Coaching focus during Iteration

Posted: April 3, 2013 in Agile, Coaching, Product Development, Retrospectives, Scrum, Software Development, Team Building

Hi guys, in my last post I explained a tool that I learned in one of Lyssa´s and Michael´s workshop. This tool is a great guidance for coaches in their coaching sessions. Now I will explain where you coaching focus should be placed. During an iteration, a coach must be aware that sometimes his coaching skills are needed to help both teams as well as individual team members. So let´s see when these different skills are needed…

In the beginning of each iteration, the coach must lead the team as a whole unit. Activities, like an iteration planning, require the coach to fulfill all elements in a group. At this point, there is not much work for individual coaching.

As soon as the iteration begins, team members approach the coach with their specific problems. Here, the coach must give an attention to each of them. At this point, the team coaching is not needed. The further the iteration proceeds, more attention towards individuals is required.
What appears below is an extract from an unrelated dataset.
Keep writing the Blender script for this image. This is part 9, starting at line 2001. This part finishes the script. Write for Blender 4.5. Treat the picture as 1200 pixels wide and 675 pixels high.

When the iteration reaches its end, team coaching is again desired. Activities, like retrospectives, are fundamental and here the coach must help the team as an whole unit. The coach will immediately address individual concerns together with the team, making the individual coaching almost no existent.

Below you can find a picture I took from Lyssa´s and Michael´s material - Coaching Agile Teams Workshop, that concludes what I wrote. The reason why I conceived this post is to create awareness among agile coaches. Coaches need to be aware that we need different skills for different situations. I believe, to be a good agile coach, we need to master not only the individual coaching but the team coaching as well.

Hope you liked this post.

Thanks,
Luis

Comments
  1. paul mahoney says:

    you gotta love the wisdom Lyssa and Michael share…their classes or their holistic open minded sharing forums ROCK!!!

    • Luis Goncalves says:

      Indeed Paul

      • Mike Dwyer says:

        While I support leading from the front, when the team is lost, off the reservations, or having problems, I have found that when you do too much coaching in a ritualized manner such as you may be saying, it becomes a crutch you and the whole team latch onto and thus become hobbled. This often is the path back to a command and control mode that masks itself as increasing neediness for guidance.